## Your goal
Below is a listing; copy all of it exactly.

## Source excerpt
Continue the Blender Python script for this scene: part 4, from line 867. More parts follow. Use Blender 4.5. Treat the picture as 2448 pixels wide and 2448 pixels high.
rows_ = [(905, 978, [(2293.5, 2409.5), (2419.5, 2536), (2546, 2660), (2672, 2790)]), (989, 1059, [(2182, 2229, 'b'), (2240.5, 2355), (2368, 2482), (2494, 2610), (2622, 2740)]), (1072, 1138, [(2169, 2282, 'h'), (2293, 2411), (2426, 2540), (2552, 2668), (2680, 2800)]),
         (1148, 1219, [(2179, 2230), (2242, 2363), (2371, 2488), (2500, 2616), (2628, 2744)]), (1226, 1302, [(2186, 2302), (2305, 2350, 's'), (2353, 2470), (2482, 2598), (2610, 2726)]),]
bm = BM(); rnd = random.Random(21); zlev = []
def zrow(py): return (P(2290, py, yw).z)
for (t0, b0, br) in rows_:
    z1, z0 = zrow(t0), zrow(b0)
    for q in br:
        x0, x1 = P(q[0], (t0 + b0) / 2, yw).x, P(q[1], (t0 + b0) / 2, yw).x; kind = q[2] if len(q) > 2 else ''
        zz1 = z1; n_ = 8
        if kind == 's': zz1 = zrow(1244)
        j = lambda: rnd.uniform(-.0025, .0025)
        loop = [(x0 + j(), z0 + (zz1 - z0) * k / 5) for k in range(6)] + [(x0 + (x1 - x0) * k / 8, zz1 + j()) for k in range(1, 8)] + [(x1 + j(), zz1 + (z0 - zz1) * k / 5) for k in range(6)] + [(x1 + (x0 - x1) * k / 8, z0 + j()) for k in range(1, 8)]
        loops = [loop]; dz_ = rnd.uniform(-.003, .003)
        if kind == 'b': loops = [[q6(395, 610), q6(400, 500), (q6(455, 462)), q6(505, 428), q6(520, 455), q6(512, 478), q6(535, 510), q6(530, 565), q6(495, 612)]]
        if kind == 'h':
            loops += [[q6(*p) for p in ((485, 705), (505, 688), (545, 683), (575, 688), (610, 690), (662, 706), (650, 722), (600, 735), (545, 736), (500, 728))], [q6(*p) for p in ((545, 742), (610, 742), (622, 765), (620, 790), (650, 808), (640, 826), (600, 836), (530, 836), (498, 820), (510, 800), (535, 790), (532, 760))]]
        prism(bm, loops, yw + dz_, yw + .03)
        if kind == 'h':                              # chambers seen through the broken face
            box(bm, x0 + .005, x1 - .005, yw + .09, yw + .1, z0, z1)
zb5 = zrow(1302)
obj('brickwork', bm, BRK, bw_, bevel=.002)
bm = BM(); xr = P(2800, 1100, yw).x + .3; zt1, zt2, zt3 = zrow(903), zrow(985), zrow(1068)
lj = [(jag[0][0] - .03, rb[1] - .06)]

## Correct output
Continue the Blender Python script for this scene: part 4, from line 867. More parts follow. Use Blender 4.5. Treat the picture as 2448 pixels wide and 2448 pixels high.
rows_ = [(905, 978, [(2293.5, 2409.5), (2419.5, 2536), (2546, 2660), (2672, 2790)]), (989, 1059, [(2182, 2229, 'b'), (2240.5, 2355), (2368, 2482), (2494, 2610), (2622, 2740)]), (1072, 1138, [(2169, 2282, 'h'), (2293, 2411), (2426, 2540), (2552, 2668), (2680, 2800)]),
         (1148, 1219, [(2179, 2230), (2242, 2363), (2371, 2488), (2500, 2616), (2628, 2744)]), (1226, 1302, [(2186, 2302), (2305, 2350, 's'), (2353, 2470), (2482, 2598), (2610, 2726)]),]
bm = BM(); rnd = random.Random(21); zlev = []
def zrow(py): return (P(2290, py, yw).z)
for (t0, b0, br) in rows_:
    z1, z0 = zrow(t0), zrow(b0)
    for q in br:
        x0, x1 = P(q[0], (t0 + b0) / 2, yw).x, P(q[1], (t0 + b0) / 2, yw).x; kind = q[2] if len(q) > 2 else ''
        zz1 = z1; n_ = 8
        if kind == 's': zz1 = zrow(1244)
        j = lambda: rnd.uniform(-.0025, .0025)
        loop = [(x0 + j(), z0 + (zz1 - z0) * k / 5) for k in range(6)] + [(x0 + (x1 - x0) * k / 8, zz1 + j()) for k in range(1, 8)] + [(x1 + j(), zz1 + (z0 - zz1) * k / 5) for k in range(6)] + [(x1 + (x0 - x1) * k / 8, z0 + j()) for k in range(1, 8)]
        loops = [loop]; dz_ = rnd.uniform(-.003, .003)
        if kind == 'b': loops = [[q6(395, 610), q6(400, 500), (q6(455, 462)), q6(505, 428), q6(520, 455), q6(512, 478), q6(535, 510), q6(530, 565), q6(495, 612)]]
        if kind == 'h':
            loops += [[q6(*p) for p in ((485, 705), (505, 688), (545, 683), (575, 688), (610, 690), (662, 706), (650, 722), (600, 735), (545, 736), (500, 728))], [q6(*p) for p in ((545, 742), (610, 742), (622, 765), (620, 790), (650, 808), (640, 826), (600, 836), (530, 836), (498, 820), (510, 800), (535, 790), (532, 760))]]
        prism(bm, loops, yw + dz_, yw + .03)
        if kind == 'h':                              # chambers seen through the broken face
            box(bm, x0 + .005, x1 - .005, yw + .09, yw + .1, z0, z1)
zb5 = zrow(1302)
obj('brickwork', bm, BRK, bw_, bevel=.002)
bm = BM(); xr = P(2800, 1100, yw).x + .3; zt1, zt2, zt3 = zrow(903), zrow(985), zrow(1068)
lj = [(jag[0][0] - .03, rb[1] - .06)]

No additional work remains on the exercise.